Call me naive, but it was just yesterday that I learned the fallbacks of dedicating myself to one task. For the past month my brain has been running solely on the thought of Japanese. That could be because that class has my most work, but my life has revolved around it. From talking to most of the teachers and going to my teacher's office hours to actively participating in Japan Club and going to Japanese related events, I've not done much else.
Why did I realize this now? Well yesterday I was being taught DCF analysis. It is a method used by financial people to calculate the value of companies. Though it is something we learn 3rd year, it is important to know before comm school and for internships. Comm school? internships? Remember those? Yeah, my actual major. There are people that dive into the financial world, and when I was surrounded by them I felt so behind. I asked a lot of questions, which wasn't bad, but I felt I should have understood the info in the first place. I've been slacking on my actual major, which isn't good.
This is not to say I know everything about Japanese; far from it. I went to the JC fall fest after helping make the food, and there was a social consciousness I didn't feel a part of. They all watched anime, they knew the Jpop songs, they knew the food names and how they should taste. Again I felt so clueless.

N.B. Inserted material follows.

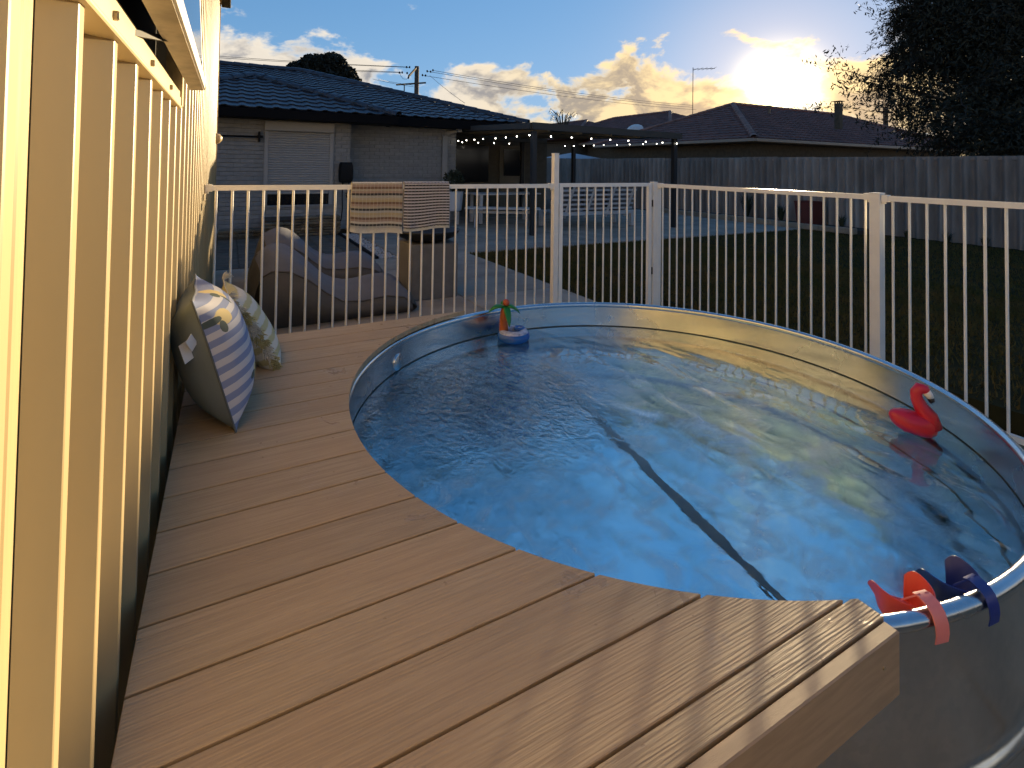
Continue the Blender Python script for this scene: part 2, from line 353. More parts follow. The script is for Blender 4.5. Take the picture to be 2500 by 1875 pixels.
class MB:
    def __init__(s): s.v = []; s.f = []; s.uv = None
    def add(s, vs, fs):
        o = len(s.v); s.v += [tuple(v) for v in vs]; s.f += [tuple(i + o for i in f) for f in fs]; return s
    def box(s, x0, x1, y0, y1, z0, z1, ch=0.0):
        if ch <= 0:
            vs = [(x0, y0, z0), (x1, y0, z0), (x1, y1, z0), (x0, y1, z0), (x0, y0, z1), (x1, y0, z1), (x1, y1, z1), (x0, y1, z1)]
            return s.add(vs, [(3, 2, 1, 0), (4, 5, 6, 7), (0, 1, 5, 4), (1, 2, 6, 5), (2, 3, 7, 6), (3, 0, 4, 7)])
        c = ch; rings = []
        for (z, i) in ((z0, c), (z0 + c, 0), (z1 - c, 0), (z1, c)):
            rings.append([(x0 + i, y0 + i, z), (x1 - i, y0 + i, z), (x1 - i, y1 - i, z), (x0 + i, y1 - i, z)])
        return s.rings(rings, cap=True)
    def rings(s, rings, cap=True, close=True):
        n = len(rings[0]); vs = [p for r in rings for p in r]; fs = []
        for a in range(len(rings) - 1):
            for i in range(n if close else n - 1):
                j = (i + 1) % n; fs.append((a * n + i, a * n + j, (a + 1) * n + j, (a + 1) * n + i))
        if cap:
            fs.append(tuple(range(n - 1, -1, -1))); k = (len(rings) - 1) * n; fs.append(tuple(range(k, k + n)))
        return s.add(vs, fs)
    def obox(s, c, ax, ay, az, hx, hy, hz):
        c = Vector(c); vs = []
        for (i, j, k) in ((-1, -1, -1), (1, -1, -1), (1, 1, -1), (-1, 1, -1), (-1, -1, 1), (1, -1, 1), (1, 1, 1), (-1, 1, 1)):
            vs.append(c + ax * (hx * i) + ay * (hy * j) + az * (hz * k))
        return s.add(vs, [(3, 2, 1, 0), (4, 5, 6, 7), (0, 1, 5, 4), (1, 2, 6, 5), (2, 3, 7, 6), (3, 0, 4, 7)])
    def bar(s, p, q, w_, h_, up=(0, 0, 1)):
        p, q = Vector(p), Vector(q); d = (q - p); L = d.length; d.normalize(); up = Vector(up)
        if abs(d.dot(up)) > .98: up = Vector((0, 1, 0))
        sd_ = d.cross(up).normalized(); u2 = sd_.cross(d).normalized()
        return s.obox((p + q) / 2, d, sd_, u2, L / 2, w_ / 2, h_ / 2)
    def tube(s, pts, rad, n=8, cap=True):
        pts = [Vector(p) for p in pts]; m = len(pts)
        rs = rad if isinstance(rad, (list, tuple)) else [rad] * m
        rings = []; ref = None
        for i, p in enumerate(pts):
            d = (pts[min(i + 1, m - 1)] - pts[max(i - 1, 0)]).normalized()
            if ref is None: ref = d.orthogonal().normalized()
            a = (ref - d * ref.dot(d))
            a = a.normalized() if a.length > 1e-6 else d.orthogonal().normalized()
            ref = a; b = d.cross(a)
            rings.append([p + (a * math.cos(2 * math.pi * k / n) + b * math.sin(2 * math.pi * k / n)) * rs[i] for k in range(n)])
        return s.rings(rings, cap)
    def lathe(s, prof, n=32, c=(0, 0, 0), cap=False, a0=0.0, a1=2 * math.pi, closed=True):
        rings = []
        for (r, z) in prof:
            rings.append([(c[0] + r * math.cos(a0 + (a1 - a0) * k / n), c[1] + r * math.sin(a0 + (a1 - a0) * k / n), c[2] + z) for k in range(n if closed else n + 1)])
        return s.rings(rings, cap, closed)
    def prism(s, poly, z0, z1):
        n = len(poly)
        return s.rings([[(x, y, z0) for x, y in poly], [(x, y, z1) for x, y in poly]])
    def sphere(s, c, r, n=16, m=10, sc=(1, 1, 1)):
        prof = []; rings = []
        for i in range(1, m):
            a = math.pi * i / m - math.pi / 2
            rings.append([(c[0] + r * sc[0] * math.cos(a) * math.cos(2 * math.pi * k / n), c[1] + r * sc[1] * math.cos(a) * math.sin(2 * math.pi * k / n), c[2] + r * sc[2] * math.sin(a)) for k in range(n)])
        return s.rings(rings)
    def mesh(s, name, m, smooth=False, angle=None):
        me = bpy.data.meshes.new(name); me.from_pydata(s.v, [], s.f); me.validate()
        if m: me.materials.append(M[m] if isinstance(m, str) else m)
        if smooth or angle:
            me.polygons.foreach_set('use_smooth', [True] * len(me.polygons))
            if angle: me.set_sharp_from_angle(angle=R(angle))
        me.update(); return me
    def build(s, name, m, parent=None, mtx=None, local=False, smooth=False, angle=None, **kw):
        o = link(name, s.mesh(name, m, smooth, angle), parent, mtx, local); tag(o, **kw); return o
def bx(*a, ch=0.0): return MB().box(*a, ch=ch)
def copy_tree(o, parent=None, dm=None):
    c = o.copy(); C.objects.link(c)
    if parent is None: m = dm @ WM[o]; c.matrix_world = m; WM[c] = m
    else: c.parent = parent; WM[c] = WM[o]
    for ch in list(o.children): copy_tree(ch, c)
    return c

G = -0.53      # ground level outside the pool fence; deck top is z = 0
PG = -0.72    # pool pad, a step lower
# ------------------------------------------------------------------ ground
bx(-60, 90, -40, 120, PG - .30, PG - .06).build('ground', 'soil', kind='structure')
# slab squares with joints: paved strip beside the shed, patio, pool pad
def slabs(name, x0, x1, y0, y1, nx, ny, z, m, gap=.012, bed='soil'):
    b = bx(x0 + .002, x1 - .002, y0 + .002, y1 - .002, z - .055, z - .012).build(name, m, kind='structure')
    dx, dy = (x1 - x0) / nx, (y1 - y0) / ny
    me = bx(-dx / 2 + gap / 2, dx / 2 - gap / 2, -dy / 2 + gap / 2, dy / 2 - gap / 2, -.055, 0, ch=.004).mesh('slab', m)
    for i in range(nx):
        for j in range(ny):
            link('slab', me, b, Matrix.Translation((x0 + (i + .5) * dx, y0 + (j + .5) * dy, z + random.uniform(-.002, .002))))
    return b
slabs('path', -.02, 3.5, 3.62, 7.1, 3, 4, G, 'concrete')
slabs('patio', 2.4, 12.2, 7.1, 14.0, 5, 4, G, 'concrete')
slabs('pool_pad', -.02, 4.2, -2.0, 3.60, 4, 5, PG, 'pad')
slabs('paver_terrace', -.02, 2.05, 7.12, 10.0, 7, 10, G + .002, 'paver_brown', gap=.014)
MB().prism([(3.52, 3.62), (4.22, 3.62), (4.22, -6), (12.95, -6), (12.95, 7.08), (3.52, 7.08)], PG - .05, G - .02).build('lawn', 'lawn', kind='structure')
# pebble strip with its dark edging
ps = bx(2.10, 2.385, 7.12, 10.2, G - .055, G - .02).build('pebble_strip', 'concrete', kind='structure')
pm_ = []
mbp = MB()
for i in range(900):
    r_ = random.uniform(.008, .018); x_ = random.uniform(2.11, 2.375); y_ = random.uniform(7.13, 10.18)
    mbp.sphere((x_, y_, G - .012 + random.uniform(0, .012)), r_, 6, 4, (1, random.uniform(.7, 1.1), .6))
mbp.build('pebbles', 'pebble', ps, smooth=True, kind='stuff')
bx(2.055, 2.095, 7.12, 10.2, G - .05, G + .03, ch=.004).build('edging', 'black_plastic', ps)
# grass on the lawn, too many to count
def blades(x0, x1, y0, y1, n, h, z):
    x = rng.uniform(x0, x1, n); y = rng.uniform(y0, y1, n); a = rng.uniform(0, 6.283, n); hh = h * rng.uniform(.5, 1.2, n); wd = .006
    lx, ly = rng.normal(0, .015, n), rng.normal(0, .015, n)
    v = np.empty((n, 3, 3)); v[:, 0] = np.c_[x - wd * np.cos(a), y - wd * np.sin(a), np.full(n, z)]
    v[:, 1] = np.c_[x + wd * np.cos(a), y + wd * np.sin(a), np.full(n, z)]; v[:, 2] = np.c_[x + lx, y + ly, z + hh]
    return v
gv = np.concatenate([blades(3.53, 8, 3.63, 7.07, 40000, .04, G - .02), blades(4.23, 8, 1.5, 3.63, 20000, .04, G - .02), blades(8, 12.6, 0, 7.07, 25000, .045, G - .02), blades(4.25, 8, -2, 1.5, 15000, .04, G - .02)])
def tri_mesh(name, v, m):
    n = len(v); k = v.shape[1]; me = bpy.data.meshes.new(name); me.vertices.add(n * k); me.vertices.foreach_set('co', v.reshape(-1).astype(np.float32))
    me.loops.add(n * k); me.loops.foreach_set('vertex_index', np.arange(n * k, dtype=np.int32)); me.polygons.add(n)
    me.polygons.foreach_set('loop_start', np.arange(0, n * k, k, dtype=np.int32))
    me.update(calc_edges=True); me.validate(); me.materials.append(M[m]); return me
tag(link('grass', tri_mesh('grass', gv, 'grass')), 'short dark lawn grass beyond the white pool fence', 'grass', kind='stuff')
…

After I left the fall fest after eating the food, I went to the University Singers concert. Reminded me of that other part of my life I've been ignoring: music. I barely practice my guitar; I just don't make the time for it. More slacking on a talent I can actually be proud of.
This is probably all just time management issues, but if I say that I'll have to include activities, friends, relaxing time, and other random factors. Balance is something I've never had to deal with and it is hard to wrap my brain around this. Planning ahead to make sure all these paths of my life end in a place I want them to is seemingly impossible. So yeah, I don't know what to do about it.